## Goal
Return only the lines from the top of the material through the line marked by "return (n.astype(np.float64)/4294967295.0).astype(F32)", unaltered.

## Given material
##########
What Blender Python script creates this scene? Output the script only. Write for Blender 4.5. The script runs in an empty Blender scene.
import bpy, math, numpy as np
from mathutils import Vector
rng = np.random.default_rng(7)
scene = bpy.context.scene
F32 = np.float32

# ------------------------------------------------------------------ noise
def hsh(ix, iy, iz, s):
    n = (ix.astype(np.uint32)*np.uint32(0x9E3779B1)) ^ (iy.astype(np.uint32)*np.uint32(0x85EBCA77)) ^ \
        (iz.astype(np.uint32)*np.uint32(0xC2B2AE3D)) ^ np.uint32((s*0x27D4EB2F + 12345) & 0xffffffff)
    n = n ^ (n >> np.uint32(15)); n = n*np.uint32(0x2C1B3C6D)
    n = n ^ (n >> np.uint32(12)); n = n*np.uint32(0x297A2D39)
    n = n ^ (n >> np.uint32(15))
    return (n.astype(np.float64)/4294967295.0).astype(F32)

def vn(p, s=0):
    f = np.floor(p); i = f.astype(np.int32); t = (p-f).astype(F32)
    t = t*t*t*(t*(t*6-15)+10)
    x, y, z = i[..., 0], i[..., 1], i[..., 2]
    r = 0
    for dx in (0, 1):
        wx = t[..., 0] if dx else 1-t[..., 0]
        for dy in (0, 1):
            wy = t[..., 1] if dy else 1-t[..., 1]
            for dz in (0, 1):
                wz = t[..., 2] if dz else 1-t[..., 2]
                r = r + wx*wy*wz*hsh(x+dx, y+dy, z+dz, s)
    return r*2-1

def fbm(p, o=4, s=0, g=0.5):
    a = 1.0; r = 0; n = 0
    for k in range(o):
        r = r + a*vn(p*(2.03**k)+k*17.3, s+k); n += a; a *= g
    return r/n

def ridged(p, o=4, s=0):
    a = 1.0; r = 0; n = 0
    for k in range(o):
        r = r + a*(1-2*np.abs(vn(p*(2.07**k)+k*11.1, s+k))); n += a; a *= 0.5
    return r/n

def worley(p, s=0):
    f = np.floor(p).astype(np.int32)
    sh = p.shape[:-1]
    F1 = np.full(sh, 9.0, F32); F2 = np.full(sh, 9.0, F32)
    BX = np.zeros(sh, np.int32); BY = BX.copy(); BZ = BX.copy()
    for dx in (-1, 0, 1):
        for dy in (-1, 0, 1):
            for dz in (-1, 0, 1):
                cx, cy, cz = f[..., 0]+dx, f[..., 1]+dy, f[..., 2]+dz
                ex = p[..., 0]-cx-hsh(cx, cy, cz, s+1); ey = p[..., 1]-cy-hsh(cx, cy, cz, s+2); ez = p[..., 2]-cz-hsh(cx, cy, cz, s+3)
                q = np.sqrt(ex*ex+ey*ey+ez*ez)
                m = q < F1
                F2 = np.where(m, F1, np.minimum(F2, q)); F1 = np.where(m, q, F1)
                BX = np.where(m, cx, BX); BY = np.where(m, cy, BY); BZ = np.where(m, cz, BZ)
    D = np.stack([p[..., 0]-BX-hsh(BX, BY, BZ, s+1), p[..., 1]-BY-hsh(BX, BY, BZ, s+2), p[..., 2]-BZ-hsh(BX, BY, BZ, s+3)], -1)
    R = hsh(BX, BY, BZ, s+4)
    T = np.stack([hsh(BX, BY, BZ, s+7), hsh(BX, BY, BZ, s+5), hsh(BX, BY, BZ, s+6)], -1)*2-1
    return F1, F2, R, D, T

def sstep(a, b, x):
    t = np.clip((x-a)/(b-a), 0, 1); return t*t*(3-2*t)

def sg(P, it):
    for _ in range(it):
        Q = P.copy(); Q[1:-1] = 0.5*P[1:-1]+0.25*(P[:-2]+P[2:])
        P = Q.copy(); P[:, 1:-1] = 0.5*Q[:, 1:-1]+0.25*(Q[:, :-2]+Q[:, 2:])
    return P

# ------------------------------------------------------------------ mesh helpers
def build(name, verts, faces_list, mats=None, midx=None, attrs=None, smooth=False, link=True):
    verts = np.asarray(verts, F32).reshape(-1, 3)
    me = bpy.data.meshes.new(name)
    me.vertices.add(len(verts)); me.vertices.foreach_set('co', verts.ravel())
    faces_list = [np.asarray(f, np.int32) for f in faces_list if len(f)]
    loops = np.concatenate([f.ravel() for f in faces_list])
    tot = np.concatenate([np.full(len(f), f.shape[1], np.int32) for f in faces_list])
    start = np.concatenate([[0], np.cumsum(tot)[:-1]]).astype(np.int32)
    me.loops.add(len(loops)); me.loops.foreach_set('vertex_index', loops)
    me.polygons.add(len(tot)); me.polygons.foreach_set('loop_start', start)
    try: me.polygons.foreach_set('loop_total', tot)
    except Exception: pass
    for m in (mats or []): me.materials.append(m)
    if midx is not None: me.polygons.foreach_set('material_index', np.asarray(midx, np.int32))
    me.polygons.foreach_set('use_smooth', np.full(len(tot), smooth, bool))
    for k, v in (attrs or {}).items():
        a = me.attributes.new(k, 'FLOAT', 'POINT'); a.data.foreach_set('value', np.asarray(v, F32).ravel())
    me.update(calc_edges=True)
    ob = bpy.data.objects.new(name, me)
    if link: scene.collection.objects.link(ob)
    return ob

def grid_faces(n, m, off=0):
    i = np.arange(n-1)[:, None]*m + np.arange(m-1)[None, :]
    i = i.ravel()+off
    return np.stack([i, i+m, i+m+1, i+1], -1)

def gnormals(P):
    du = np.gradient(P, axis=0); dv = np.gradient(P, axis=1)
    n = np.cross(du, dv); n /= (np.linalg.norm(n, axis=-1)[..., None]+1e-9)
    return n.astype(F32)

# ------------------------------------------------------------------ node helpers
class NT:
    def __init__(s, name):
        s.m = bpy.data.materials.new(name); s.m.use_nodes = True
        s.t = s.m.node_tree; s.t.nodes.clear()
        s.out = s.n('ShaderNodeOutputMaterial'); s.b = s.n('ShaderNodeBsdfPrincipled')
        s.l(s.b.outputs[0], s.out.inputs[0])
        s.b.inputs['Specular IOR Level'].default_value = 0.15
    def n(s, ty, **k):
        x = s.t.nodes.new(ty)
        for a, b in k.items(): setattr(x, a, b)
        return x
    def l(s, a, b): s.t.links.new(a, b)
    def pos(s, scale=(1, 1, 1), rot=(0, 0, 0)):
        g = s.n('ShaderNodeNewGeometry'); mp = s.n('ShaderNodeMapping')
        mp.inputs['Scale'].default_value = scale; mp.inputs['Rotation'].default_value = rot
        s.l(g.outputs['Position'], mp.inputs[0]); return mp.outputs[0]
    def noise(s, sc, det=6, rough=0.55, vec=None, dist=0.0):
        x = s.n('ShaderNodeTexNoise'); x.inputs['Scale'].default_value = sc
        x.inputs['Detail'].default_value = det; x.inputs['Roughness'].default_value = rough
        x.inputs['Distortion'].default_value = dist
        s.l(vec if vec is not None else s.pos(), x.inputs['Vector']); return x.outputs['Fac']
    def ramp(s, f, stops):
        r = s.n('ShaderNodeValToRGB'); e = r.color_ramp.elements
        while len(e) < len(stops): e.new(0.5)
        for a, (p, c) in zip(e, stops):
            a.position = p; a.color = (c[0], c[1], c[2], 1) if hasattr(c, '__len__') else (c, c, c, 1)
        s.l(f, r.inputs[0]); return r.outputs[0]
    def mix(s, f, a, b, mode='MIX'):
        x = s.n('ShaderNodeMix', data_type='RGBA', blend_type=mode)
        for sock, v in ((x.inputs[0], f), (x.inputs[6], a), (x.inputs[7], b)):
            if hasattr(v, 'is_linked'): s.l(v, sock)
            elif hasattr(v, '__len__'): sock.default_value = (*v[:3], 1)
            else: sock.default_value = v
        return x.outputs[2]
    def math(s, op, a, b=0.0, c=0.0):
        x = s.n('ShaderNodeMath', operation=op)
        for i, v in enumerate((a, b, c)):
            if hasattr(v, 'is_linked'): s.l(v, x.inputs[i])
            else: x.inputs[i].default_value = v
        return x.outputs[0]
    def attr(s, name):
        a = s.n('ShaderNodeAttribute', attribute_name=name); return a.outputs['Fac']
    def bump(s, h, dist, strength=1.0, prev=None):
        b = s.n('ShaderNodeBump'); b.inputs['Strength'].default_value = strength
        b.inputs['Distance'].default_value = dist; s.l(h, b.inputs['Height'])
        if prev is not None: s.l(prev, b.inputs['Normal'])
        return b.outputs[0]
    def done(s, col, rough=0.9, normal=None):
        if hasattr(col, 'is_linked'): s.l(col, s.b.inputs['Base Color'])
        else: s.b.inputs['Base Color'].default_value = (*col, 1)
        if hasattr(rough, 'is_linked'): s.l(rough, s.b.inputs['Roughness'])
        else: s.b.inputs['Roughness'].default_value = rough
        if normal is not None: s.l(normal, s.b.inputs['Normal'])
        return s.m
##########
## Task output
What Blender Python script creates this scene? Output the script only. Write for Blender 4.5. The script runs in an empty Blender scene.
import bpy, math, numpy as np
from mathutils import Vector
rng = np.random.default_rng(7)
scene = bpy.context.scene
F32 = np.float32

# ------------------------------------------------------------------ noise
def hsh(ix, iy, iz, s):
    n = (ix.astype(np.uint32)*np.uint32(0x9E3779B1)) ^ (iy.astype(np.uint32)*np.uint32(0x85EBCA77)) ^ \
        (iz.astype(np.uint32)*np.uint32(0xC2B2AE3D)) ^ np.uint32((s*0x27D4EB2F + 12345) & 0xffffffff)
    n = n ^ (n >> np.uint32(15)); n = n*np.uint32(0x2C1B3C6D)
    n = n ^ (n >> np.uint32(12)); n = n*np.uint32(0x297A2D39)
    n = n ^ (n >> np.uint32(15))
    return (n.astype(np.float64)/4294967295.0).astype(F32)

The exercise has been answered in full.